(Written exercise)
Locate the string "part" in the listing below. Copy every line where it is found.
--- START OF Available data ---
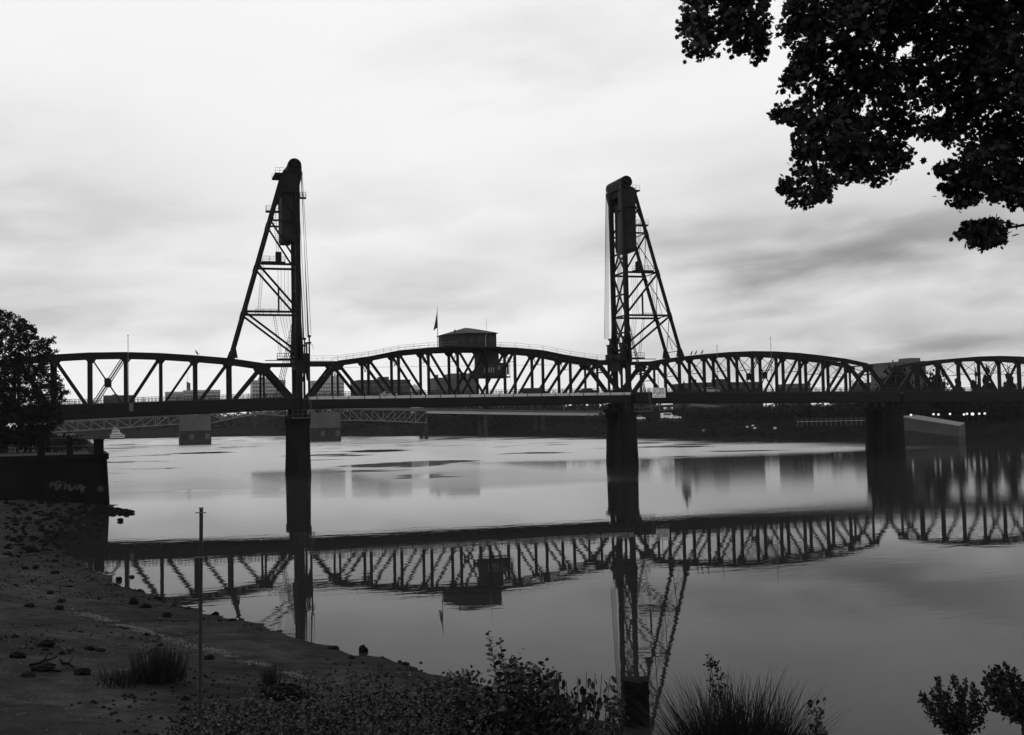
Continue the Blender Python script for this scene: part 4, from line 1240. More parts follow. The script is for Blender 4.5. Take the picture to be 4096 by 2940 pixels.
# parked cars on the far bank
for k, (px, py, lab, pale) in enumerate(((2483, 1669, 'white parked car beside the right tower pier', 1), (2521, 1671, 'grey parked car second from the right tower pier', 0), (2556, 1673, 'pale parked car third from the right tower pier', 1), (2668, 1668, 'white parked van on the far bank below the notice board', 1), (2700, 1670, 'pale parked car on the far bank right of the white van', 1))):
    p = at_depth(px, py, 430)
    car('parked_car', (p[0], p[1], p[2] - .6), 4.6, 1.5 if k != 3 else 2.2, lab, WHITE if pale else PALE, k == 3, group='cars parked on the far bank')
    part('parking_pad', box(p[0] - 3.0, p[0] + 3.0, p[1] - 1.4, p[1] + 1.4, p[2] - 1.6, p[2] - .6), FARPIERD, bpy.data.objects[[o for o in ORIG if o.startswith('parked_car')][-1]])
for k, (px, py, lab) in enumerate(((2990, 1712, 'pale boulder lowest of three on the right bank slope'), (3012, 1707, 'pale boulder topmost of three on the right bank slope'), (3020, 1716, 'pale boulder rightmost of three on the right bank slope'), (3100, 1716, 'lone pale boulder far right on the bank slope'), (2816, 1724, 'lone pale boulder on the bank below the mill building'))):
    p = on_east(px, py)
    tag(part('pale_boulder', lathe([(.35, 0), (.8, .25), (.75, .8), (.3, 1.15)], (p[0], p[1], p[2] - .2), 7), PALE), lab, 'boulder', 'pale boulders on the far bank')

# ------------------------------------------------------------------ white push boat
w0 = on_z(468, 1757)
dB = float((w0 - CAM) @ FV); sc = dB / FPX
Bt = empty('push_boat', (w0[0], w0[1], 0), 'white multi-decked river boat seen end-on below the far bridge', 'boat')
def bxx(px0, px1, py0, py1, y0, y1, name, mt, par=None):
    x0 = w0[0] + (px0 - 468) * sc; x1 = w0[0] + (px1 - 468) * sc
    z0 = (1757 - py1) * sc; z1 = (1757 - py0) * sc
    return part(name, box(x0, x1, w0[1] + y0, w0[1] + y1, z0, z1), mt, par or Bt)
hx = [(437, 1752), (497, 1752), (492, 1762), (442, 1762)]
part('hull', poly_prism([(w0[0] + (a_ - 468) * sc, (1757 - b_) * sc) for a_, b_ in hx][::-1], w0[1] - 1, w0[1] + 28), BLACK, Bt)
for (a_, b_, t_, u_, y0, y1, nm) in ((442, 494, 1742, 1751.5, 1, 25, 'main_deckhouse'), (446, 482, 1734, 1741.5, 2, 20, 'upper_deckhouse'), (449, 477, 1721, 1733.5, 4, 15, 'cabin_deck'), (453, 470, 1713, 1720.5, 5, 11, 'pilot_house')):
    hs = bxx(a_, b_, t_, u_, y0, y1, nm, WHITE)
    n_ = 6 if b_ - a_ > 30 else 4
    for k in range(n_):
        x = a_ + (b_ - a_) * (k + .5) / n_
        bxx(x - (b_ - a_) / n_ * .3, x + (b_ - a_) / n_ * .3, t_ + (u_ - t_) * .3, t_ + (u_ - t_) * .75, y0 - .15, y0 + .05, 'window', GLASS, hs)
for (a_, b_, t_) in ((439, 497, 1741.0), (444, 487, 1733.3), (447, 479, 1720.3), (451, 472, 1712)):
    bxx(a_, b_, t_ - .8, t_, 0, 26 if a_ < 440 else 16, 'deck_edge', WHITE)
bxx(461, 462, 1704, 1712, 7, 7.3, 'mast', WHITE)
for x in (455, 468): bxx(x, x + 2, 1707, 1712, 9, 10, 'funnel', PALE)
p = on_z(660, 1748)
bo = empty('buoy', (p[0], p[1], -.3), 'small white round buoy left of the broad grey pier', 'buoy')
part('float', lathe([(.6, 0), (1.3, .6), (1.5, 1.6), (1.2, 2.6), (.4, 3.1)], (p[0], p[1], -.3), 12), WHITE, bo, smooth=True)
part('collar', lathe([(1.55, 0), (1.55, .3)], (p[0], p[1], .9), 12), BLACK, bo)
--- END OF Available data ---
(Result for this exercise)
Continue the Blender Python script for this scene: part 4, from line 1240. More parts follow. The script is for Blender 4.5. Take the picture to be 4096 by 2940 pixels.
    part('parking_pad', box(p[0] - 3.0, p[0] + 3.0, p[1] - 1.4, p[1] + 1.4, p[2] - 1.6, p[2] - .6), FARPIERD, bpy.data.objects[[o for o in ORIG if o.startswith('parked_car')][-1]])
    tag(part('pale_boulder', lathe([(.35, 0), (.8, .25), (.75, .8), (.3, 1.15)], (p[0], p[1], p[2] - .2), 7), PALE), lab, 'boulder', 'pale boulders on the far bank')
    return part(name, box(x0, x1, w0[1] + y0, w0[1] + y1, z0, z1), mt, par or Bt)
part('hull', poly_prism([(w0[0] + (a_ - 468) * sc, (1757 - b_) * sc) for a_, b_ in hx][::-1], w0[1] - 1, w0[1] + 28), BLACK, Bt)
part('float', lathe([(.6, 0), (1.3, .6), (1.5, 1.6), (1.2, 2.6), (.4, 3.1)], (p[0], p[1], -.3), 12), WHITE, bo, smooth=True)
part('collar', lathe([(1.55, 0), (1.55, .3)], (p[0], p[1], .9), 12), BLACK, bo)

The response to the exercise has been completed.